In July 2000 Somerfield Stores Ltd sought tenders to carry out maintenance works at its stores. Skanska was one of the successful tenderers and on 17 August 2000, Somerfield wrote to Skanska confirming the appointment. The letter enclosed a draft Facilities Management Agreement (FMA) which was framed in the following terms:
"We wish to appoint you to provide us with the Services … This appointment is, however, strictly subject to contract … Whilst we are negotiating the terms of the Agreement, you will provide the Services under the terms of the Contract from 28 August 2000 ... until 27 October 2000".
Skanska returned a signed copy of the letter, confirming acceptance of the letter’s terms and commenced work on the stores. The ‘initial period’ expired on 27 October without any further agreement on the terms of the contract, but Skanska continued to carry out its works. On 21 November Somerfield wrote to Skanska extending the period from 27 October to 26 November 2000 and once again this date passed without agreement. On 22 December 2000 Somerfield wrote to Skanska and extended the initial period until 21 January 2001 the letter also stated that Somerfield was not prepared to give any further extension to this date. This final deadline passed without agreement, but Skanska continued to perform the services contained within the August 2000 letter.
By the end of 2002, a dispute had arisen over whether Skanska was entitled to be paid for some 8,090 individual packages of work which Somerfield stated were "timed out" under the terms of the draft Facilities Management Agreement.
The case was brought to the Technology and Construction Court before Mr Justice Ramsey where Somerfield argued that all of the terms of the Facilities Management Agreement were incorporated in the agreement, including the "timed out" provisions. Skanska claimed that the terms of the agreement were only incorporated to the extent that it defined the essential services which Skanska was required to provide. Skanska also argued that the agreement expired on 21 January 2001.

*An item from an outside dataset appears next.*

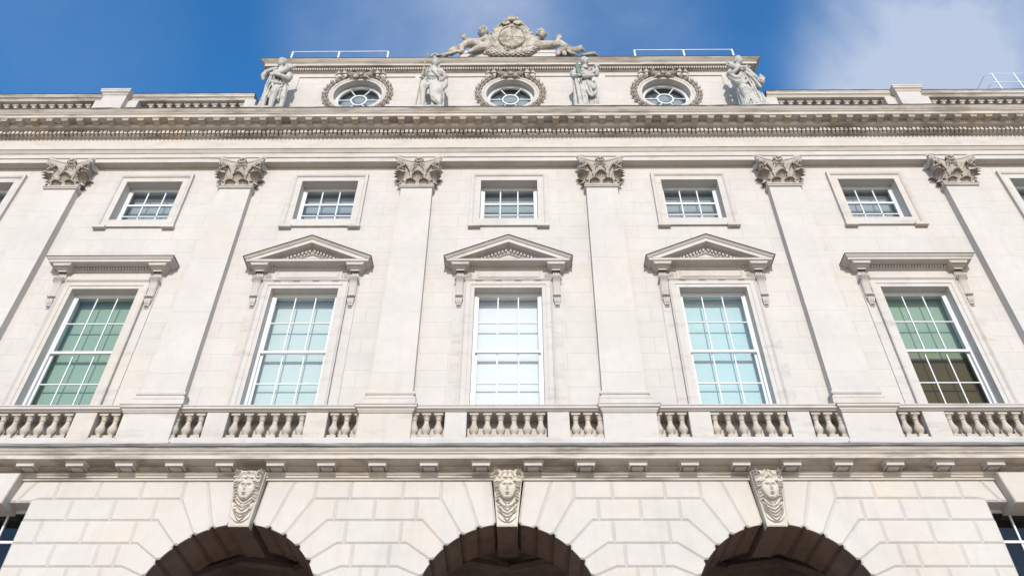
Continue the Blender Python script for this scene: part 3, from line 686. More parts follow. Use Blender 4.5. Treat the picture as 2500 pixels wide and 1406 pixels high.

Mr Justice Ramsey held that the letter of 17 August 2000 only gave rise to an interim arrangement pending the negotiation of an acceptable FMA. He went onto consider the language used in the August letter noting that:
“the words of caution [“subject to contract”] within that letter show that the parties, particularly Somerfield, were anxious not to be bound by the full terms of such an agreement until all the necessary matters had been finally negotiated.”
In respect of the term "under the terms of the contract" the Judge said that that phrase could not be read as including all the terms of the draft Facilities Management Agreement. However, it could also not be read as including none of those terms. The intention of the parties could not have been to incorporate the terms of the draft agreement attached to the letter, because these were the terms which the parties were negotiating and which were therefore not necessarily acceptable. Therefore, the Judge concluded that the parties intended to incorporate the terms of the FMA only to the extent that they were necessary to define the services which Skanska was to provide. In essence this meant that Somerfield and Skanska had merely agreed what work was to be done during the initial period. The letter was not agreement to the entire contractual framework, only the essential elements to allow Skanska to commence work. As such no binding agreement had been reached about the alleged ‘timing out’ of invoices.
The Judge was also asked the question as to whether or not any binding agreement continued beyond 21 January 2001. Skanska submitted that the August 2000 contract expired or lapsed according to its terms on 21 January 2001 and that after that date, the parties did not expressly agree to reactivate the August 2000 contract. It was Somerfield’s position that the agreement remained in place after the expiry of the ‘initial period’.
Skanska went on to claim that Somerfield had agreed that Skanska would carry out reactive maintenance in accordance with Somerfield’s faxed requests. It was however Somerfield’s position that Skanska should fulfil its obligations based upon whichever draft of the FMA best suited Somerfield’s commercial interest at any given time.
The Judge found that the question was not whether the parties “reactivated” or “resurrected” the expired contract but whether they continued to operate on the basis of that contract after 21 January 2001. In the present case the Judge found the inference was much easier to draw because up until 21 January 2001 the parties were conducting their relations on the basis of the August 2000 Contract and did not change their position after that date. He concluded that:
“Once the position is reached, then I consider that the August 2000 Contract will continue unless and until the parties agree on another contractual basis. I do not consider that the position is affected by the fact that one party seeks legal advice as to its position or incorrectly asserts that some other contractual position applies.”
In this case it was found that the parties had never agreed all the precise terms of a contract. The process was clearly unresolved. The Court concluded that the binding agreement was limited to the terms necessary to define the services which Skanska were to provide and Somerfield could not rely on the full terms of the draft agreement.